After attending and taking notes on the waterways hearings, Mr. Hewig said he’ll also review the written testimony before making his recommendations to the board on Nov. 9.

“I’ve been very impressed with the dialogue and the level of expertise,” he added.

In other business Wednesday, town administrator John (Jay) Grande told the select board that the 2024 cost of living adjustment (COLA) for town employees has been set at 6.9 per cent.

The COLA will affect the town’s management and professional workers as well as the general union for employees, Mr. Grande said.

“It does not impact the police union contract,” he added. “Their contract will expire in a year’s time.”

Town treasurer Jon Snyder said he believed Tisbury is the first Island town to set the 2024 COLA for municipal employees.

“It’s a very challenging [economic] environment,” Mr. Snyder said.

Mr. Grande also reminded select board members of some key upcoming dates.
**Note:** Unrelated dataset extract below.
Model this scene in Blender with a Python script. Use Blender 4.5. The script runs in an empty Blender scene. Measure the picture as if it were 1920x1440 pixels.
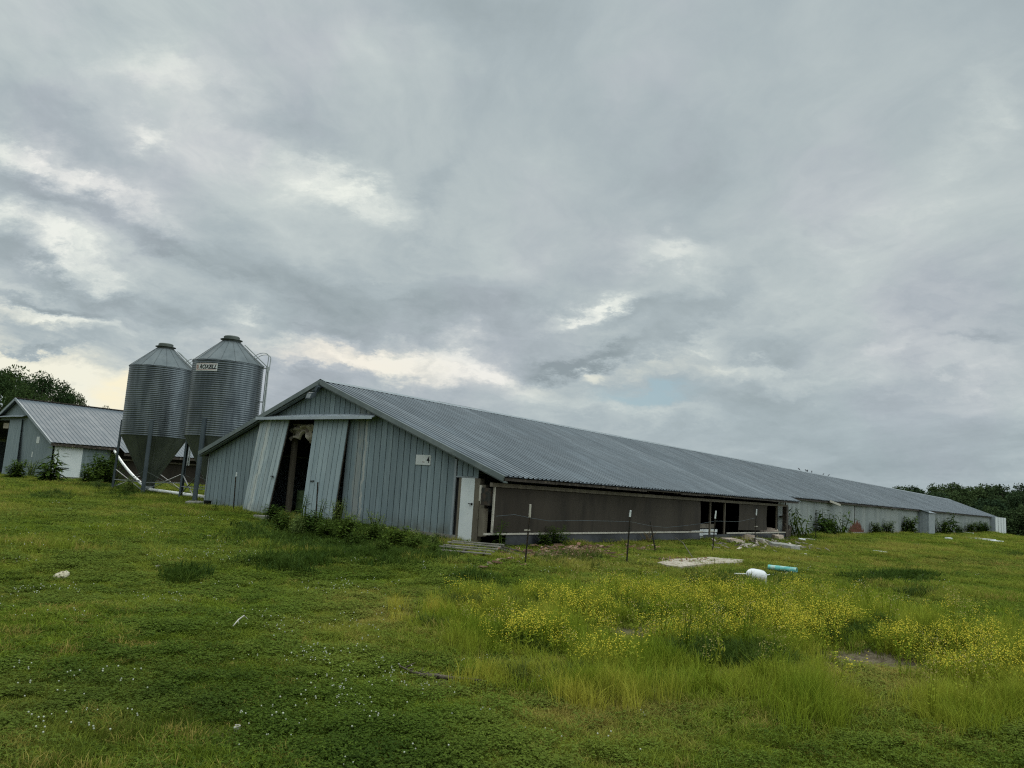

On Nov. 3 at 4:30 p.m., there will be a meeting between abutters of Veterans Memorial Park and the producer of the Beach Road Weekend music festival. Mr. Grande described the Nov. 3 gathering, to be held at the senior center, as a “round table discussion about things that went well, things that can be improved, these kinds of conversations.”

Tisbury police chief Chris Habekost and fire chief Greg Leland will also join the discussion, he said.

A joint select board meeting with the school and school building committees is coming up Nov. 7 and one with the planning board on Nov. 10, Mr. Grande continued.

Finally, Jan. 23 is the date of the town election for a select board member to fill out the last few months of Larry Gomez’s term.

Mr. Gomez, who was up for election next spring, stepped down at the start of October after suffering a stroke a few weeks earlier.